Top of Five Fingers Rapids

Middle of Five Fingers Rapids

Bottom of Five Fingers Rapids

The Little French River is very narrow with rocky shorelines with coniferous forest on either side – characteristic of the Canadian Shield. To the right was Okikendawt Island, the First Nation reserve. The cloudless sky with the absence of any wind, held the promise of a hot day. The river was shallow with river grass flowing against us in its current, concealing a large dark shape in the pollen-filled water that caught our eye – it was another alligator-shaped log-head left to rest on the riverbed from the logging era. A blue heron took off from it roost and flew across the river towards higher ground. Life along this waterway was abundant and ever changing, confirming that this river system could easily be considered a wildlife sanctuary.

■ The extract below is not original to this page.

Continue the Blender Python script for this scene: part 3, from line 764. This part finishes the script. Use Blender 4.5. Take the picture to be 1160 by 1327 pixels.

After passing the Otter Bay campsites, we decided to settle on a crescent-shaped, oak filled campsite, just before the river bend. During a swim, Wayne came into the water with a five-foot long air-filled green water snake float that was used to hold his bottle of soap – a comical moment. The heat of the sun was brutal; still we were able to find the solitude that we craved in the wilderness along this stretch of the river. Wayne drew some dry kindling located next to the campfire and went about lighting a fire – there is something to be said about the smoky smell of a newly lit campfire.

Little French River Campsite

After supper, we sat on the warm rock ledge on this exquisite campsite, watching the orange colored moon rising over the landscape in the star-filled sky as a backdrop - the planet Mars was now twice as far away from the moon than the previous night. Our surroundings began to brighten as the moon rose in the sky.